Samurai percaya bahwa kesopanan harus ditunjukkan dengan rasa menghormati perasaan orang lain. Namun itu akan menjadi sebuah prinsip yang buruk jika hal itu dilakukan karena takut melanggar aturan yang dianggap benar oleh orang banyak.
Makoto — Ketulusan
Ketika samurai mengatakan bahwa ia akan melakukan sebuah tindakan, hal itu pasti akan dilakukan. Tidak ada yang dapat menghentikannya untuk melakukan apa yang sudah dikatakannya. Dia tidak harus mengucapkan kata-katanya, tidak juga harus berjanji. Karena bagi samurai, berbicara dan melakukan adalah tindakan yang sama.
Ketulusan harus diterapkan dalam segala hal yang dilakukan oleh samurai, yang tanpanya akan menjadi sebuah prinsip yang disebut dengan Kyorei — Kekosongan.
Meiyo — Kehormatan
Rasa kehormatan; sebuah kesadaran yang jelas mengenai martabat dan nilai pribadi menjadi ciri khas dari seorang samurai. Ia lahir dan dibesarkan untuk menghargai tugas dan hak istimewa yang dimilikinya sebagai seorang samuari. Rasa takut akan aib menggantung bagai sebuah pedang di atas kepala setiap samurai.
Rasa hormat seorang samurai dapat dilihat jelas dari ritual bunuh dirinya. Bagi samurai tidak ada namanya menyerah dalam pertarungan. Jika samurai tertangkap, Ia akan melakukan seppuku, memilih untuk merobek perutnya dan mengeluarkan isi perutnya sendiri dibanding jatuh ke tangan musuh. Bagi samurai, kehormatan jauh lebih bernilai dibanding diri mereka sendiri.
Chūgi — Loyalitas
Seseorang yang bertanggung jawab atas segala sesuatu yang telah dilakukannya, dikatakannya, dan segala konsekuensi yang diakibatkan oleh hal tersebut. Samurai sangatlah setia kepada semua orang yang ia pedulikan. Kepada setiap orang yang menjadi tanggung jawabnya, dia tetap ada untuknya.
Loyalitas yang dimiliki oleh samuraii sama dengan insting loyalitas yang dimiliki oleh hewan — bahkan ketika dihadapkan dengan situasi dan bahaya yang ekstrim sekalipun, ia tek pernah meninggalkannya.
Prinsip Samurai dan Masa Sekarang
Mengikuti prinsip seorang samuari bukanlah merupakan tugas yang kasar, hanya karena setiap prinsip dibawa ke nuansa yang ekstrim. Bagaimanapun, cara hidup seorang samurai tidak hanya mengajarkan kita untuk hidup di masa yang ekstrim, tetapi juga untuk benar-bernar merasa hidup.
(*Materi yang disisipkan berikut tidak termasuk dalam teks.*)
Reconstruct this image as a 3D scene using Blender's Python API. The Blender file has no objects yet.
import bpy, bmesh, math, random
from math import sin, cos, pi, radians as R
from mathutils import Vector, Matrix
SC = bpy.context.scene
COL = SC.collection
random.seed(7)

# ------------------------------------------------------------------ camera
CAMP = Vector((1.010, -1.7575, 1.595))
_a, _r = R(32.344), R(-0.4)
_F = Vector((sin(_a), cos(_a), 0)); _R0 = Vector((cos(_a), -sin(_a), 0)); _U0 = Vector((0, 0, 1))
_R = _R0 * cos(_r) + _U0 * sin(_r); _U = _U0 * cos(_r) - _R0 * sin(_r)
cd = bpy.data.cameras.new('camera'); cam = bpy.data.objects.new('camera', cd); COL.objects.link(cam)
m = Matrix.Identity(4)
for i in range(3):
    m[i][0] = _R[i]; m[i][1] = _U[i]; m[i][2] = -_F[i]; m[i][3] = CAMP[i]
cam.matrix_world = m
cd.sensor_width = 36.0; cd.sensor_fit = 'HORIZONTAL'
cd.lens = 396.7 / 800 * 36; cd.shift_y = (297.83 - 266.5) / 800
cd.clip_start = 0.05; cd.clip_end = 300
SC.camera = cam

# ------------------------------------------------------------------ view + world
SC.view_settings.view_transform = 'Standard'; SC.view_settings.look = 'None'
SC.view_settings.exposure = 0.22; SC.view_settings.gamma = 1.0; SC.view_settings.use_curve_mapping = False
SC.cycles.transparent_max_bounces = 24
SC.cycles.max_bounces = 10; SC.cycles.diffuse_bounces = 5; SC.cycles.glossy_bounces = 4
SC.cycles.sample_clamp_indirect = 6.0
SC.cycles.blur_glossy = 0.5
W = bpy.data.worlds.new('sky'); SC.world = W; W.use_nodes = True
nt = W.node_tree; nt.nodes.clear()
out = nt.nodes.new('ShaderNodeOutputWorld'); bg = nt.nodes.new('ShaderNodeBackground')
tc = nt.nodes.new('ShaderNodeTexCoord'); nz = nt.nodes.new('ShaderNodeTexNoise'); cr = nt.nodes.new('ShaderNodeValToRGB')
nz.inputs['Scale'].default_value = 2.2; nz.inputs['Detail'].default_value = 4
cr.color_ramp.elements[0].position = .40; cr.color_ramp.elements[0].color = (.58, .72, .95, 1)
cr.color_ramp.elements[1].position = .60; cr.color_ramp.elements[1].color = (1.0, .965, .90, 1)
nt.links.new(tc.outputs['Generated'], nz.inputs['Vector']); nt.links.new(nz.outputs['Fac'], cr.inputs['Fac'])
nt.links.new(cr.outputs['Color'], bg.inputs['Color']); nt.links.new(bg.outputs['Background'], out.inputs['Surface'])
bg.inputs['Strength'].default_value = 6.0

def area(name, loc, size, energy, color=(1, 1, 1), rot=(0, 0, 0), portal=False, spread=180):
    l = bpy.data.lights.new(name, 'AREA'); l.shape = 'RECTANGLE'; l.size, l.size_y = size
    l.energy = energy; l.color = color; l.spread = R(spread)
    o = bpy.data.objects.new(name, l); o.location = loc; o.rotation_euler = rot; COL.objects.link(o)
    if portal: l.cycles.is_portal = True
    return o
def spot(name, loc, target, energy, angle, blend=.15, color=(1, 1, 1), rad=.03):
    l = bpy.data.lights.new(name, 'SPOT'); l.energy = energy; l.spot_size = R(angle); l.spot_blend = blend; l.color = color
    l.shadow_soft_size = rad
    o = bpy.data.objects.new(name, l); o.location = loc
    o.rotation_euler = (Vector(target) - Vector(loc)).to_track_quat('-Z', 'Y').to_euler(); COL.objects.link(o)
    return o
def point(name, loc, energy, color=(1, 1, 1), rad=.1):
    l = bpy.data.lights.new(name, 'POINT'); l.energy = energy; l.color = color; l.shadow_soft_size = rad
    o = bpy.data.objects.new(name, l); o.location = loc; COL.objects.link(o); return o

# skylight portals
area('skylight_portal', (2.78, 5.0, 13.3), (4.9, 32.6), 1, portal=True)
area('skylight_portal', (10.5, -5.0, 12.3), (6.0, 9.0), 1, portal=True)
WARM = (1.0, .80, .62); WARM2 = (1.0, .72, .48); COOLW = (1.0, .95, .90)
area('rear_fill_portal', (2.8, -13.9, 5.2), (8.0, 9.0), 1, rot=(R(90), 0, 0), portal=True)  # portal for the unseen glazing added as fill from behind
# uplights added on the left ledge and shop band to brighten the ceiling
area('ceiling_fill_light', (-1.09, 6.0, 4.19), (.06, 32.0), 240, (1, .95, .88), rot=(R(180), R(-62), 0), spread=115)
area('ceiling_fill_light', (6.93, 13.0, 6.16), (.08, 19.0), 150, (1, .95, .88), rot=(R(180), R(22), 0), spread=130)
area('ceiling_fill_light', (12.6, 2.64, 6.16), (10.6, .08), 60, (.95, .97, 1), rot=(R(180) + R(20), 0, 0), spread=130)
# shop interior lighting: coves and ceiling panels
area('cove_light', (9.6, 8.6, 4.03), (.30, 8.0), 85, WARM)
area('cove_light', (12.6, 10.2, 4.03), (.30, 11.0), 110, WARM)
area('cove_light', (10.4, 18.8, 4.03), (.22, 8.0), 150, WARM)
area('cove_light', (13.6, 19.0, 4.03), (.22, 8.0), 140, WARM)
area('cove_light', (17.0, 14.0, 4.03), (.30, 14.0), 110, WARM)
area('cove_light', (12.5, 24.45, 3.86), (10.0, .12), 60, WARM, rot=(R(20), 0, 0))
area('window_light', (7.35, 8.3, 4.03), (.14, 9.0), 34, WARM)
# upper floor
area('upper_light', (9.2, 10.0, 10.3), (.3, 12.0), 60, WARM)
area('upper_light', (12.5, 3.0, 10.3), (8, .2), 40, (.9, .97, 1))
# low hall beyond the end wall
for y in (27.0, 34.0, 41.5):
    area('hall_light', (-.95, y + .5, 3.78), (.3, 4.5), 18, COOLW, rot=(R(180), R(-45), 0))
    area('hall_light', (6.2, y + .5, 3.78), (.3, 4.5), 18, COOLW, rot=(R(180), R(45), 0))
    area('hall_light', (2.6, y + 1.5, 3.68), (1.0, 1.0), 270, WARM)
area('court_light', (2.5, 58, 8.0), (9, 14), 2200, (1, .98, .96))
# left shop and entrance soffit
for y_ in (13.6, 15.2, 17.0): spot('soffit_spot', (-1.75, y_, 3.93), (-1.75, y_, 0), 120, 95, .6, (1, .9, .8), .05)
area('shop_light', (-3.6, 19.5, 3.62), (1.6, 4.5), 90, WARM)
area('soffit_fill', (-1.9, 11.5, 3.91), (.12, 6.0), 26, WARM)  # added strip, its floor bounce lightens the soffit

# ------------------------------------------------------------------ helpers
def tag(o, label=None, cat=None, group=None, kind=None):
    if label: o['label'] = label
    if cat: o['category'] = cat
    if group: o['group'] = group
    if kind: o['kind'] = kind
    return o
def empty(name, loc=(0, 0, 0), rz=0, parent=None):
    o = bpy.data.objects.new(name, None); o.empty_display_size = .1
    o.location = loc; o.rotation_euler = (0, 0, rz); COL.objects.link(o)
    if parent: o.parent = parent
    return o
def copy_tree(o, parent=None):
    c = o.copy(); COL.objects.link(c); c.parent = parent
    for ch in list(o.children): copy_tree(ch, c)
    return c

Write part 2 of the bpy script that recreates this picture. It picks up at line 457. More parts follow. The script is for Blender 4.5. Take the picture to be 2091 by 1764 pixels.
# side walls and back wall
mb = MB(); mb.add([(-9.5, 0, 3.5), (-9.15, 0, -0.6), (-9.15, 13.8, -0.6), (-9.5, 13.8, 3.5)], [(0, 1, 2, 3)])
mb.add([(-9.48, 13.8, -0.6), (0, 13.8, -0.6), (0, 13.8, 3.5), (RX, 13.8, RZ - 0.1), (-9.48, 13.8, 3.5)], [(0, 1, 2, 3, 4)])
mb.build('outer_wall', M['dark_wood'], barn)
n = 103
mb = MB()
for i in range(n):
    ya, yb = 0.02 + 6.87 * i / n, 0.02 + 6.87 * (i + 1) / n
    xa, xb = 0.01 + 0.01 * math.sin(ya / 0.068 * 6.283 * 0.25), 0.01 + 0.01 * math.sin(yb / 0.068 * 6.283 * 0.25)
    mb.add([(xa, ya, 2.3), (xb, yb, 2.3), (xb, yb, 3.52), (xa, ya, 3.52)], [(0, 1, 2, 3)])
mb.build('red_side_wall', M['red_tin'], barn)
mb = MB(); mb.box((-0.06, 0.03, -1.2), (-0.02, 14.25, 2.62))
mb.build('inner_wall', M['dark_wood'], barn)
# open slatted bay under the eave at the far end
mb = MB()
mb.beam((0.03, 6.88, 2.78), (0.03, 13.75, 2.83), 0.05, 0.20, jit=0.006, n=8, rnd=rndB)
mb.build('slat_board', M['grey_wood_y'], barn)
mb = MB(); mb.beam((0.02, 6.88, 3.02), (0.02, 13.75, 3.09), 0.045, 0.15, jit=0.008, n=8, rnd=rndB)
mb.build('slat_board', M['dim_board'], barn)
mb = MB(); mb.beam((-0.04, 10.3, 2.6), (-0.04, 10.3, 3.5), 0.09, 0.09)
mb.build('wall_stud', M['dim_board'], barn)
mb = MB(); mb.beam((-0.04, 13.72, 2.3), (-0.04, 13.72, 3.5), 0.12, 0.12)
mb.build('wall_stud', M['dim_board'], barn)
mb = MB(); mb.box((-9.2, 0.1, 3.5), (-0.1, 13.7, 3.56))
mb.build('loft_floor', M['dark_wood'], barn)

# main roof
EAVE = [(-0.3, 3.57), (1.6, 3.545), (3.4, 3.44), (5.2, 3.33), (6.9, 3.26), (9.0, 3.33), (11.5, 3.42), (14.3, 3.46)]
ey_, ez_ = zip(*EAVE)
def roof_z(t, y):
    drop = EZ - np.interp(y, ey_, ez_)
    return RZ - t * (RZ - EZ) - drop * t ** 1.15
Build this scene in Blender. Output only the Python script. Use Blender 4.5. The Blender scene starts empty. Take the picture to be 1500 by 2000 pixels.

Tidak ada yang lebih penting dalam hidup selain apa yang kita lakukan sekarang ini. Seluruh hidup seseorang tak lebih dari sebuah momen yang bertumpukkan, berulang kali. Setelah tercerahkan akan hal ini, pejuang tidak perlu merasa khawatir lagi, karena dia menyadari bahwa ia hanya harus hidup di masa sekarang dengan sebaik-baiknya. - Yamamoto Tsunetomo
Hal ini sejalan dengan doktrin ontologis presentisme, di mana masa lalu dan masa depan hanyalah kompilasi dari masa kini. Bagaimanapun, hidup adalah sekarang. Tidak akan ada masa dimana hidup kita bukanlah sekarang, dan tidak akan pernah ada. Yang ada hanyalah sekarang, masa depan hanyalah masa sekarang lainnya untuk dijalani ketika saatnya tiba. Jadi hidup seperti sekarang adalah semua yang kita miliki, karena memang benar seperti itu.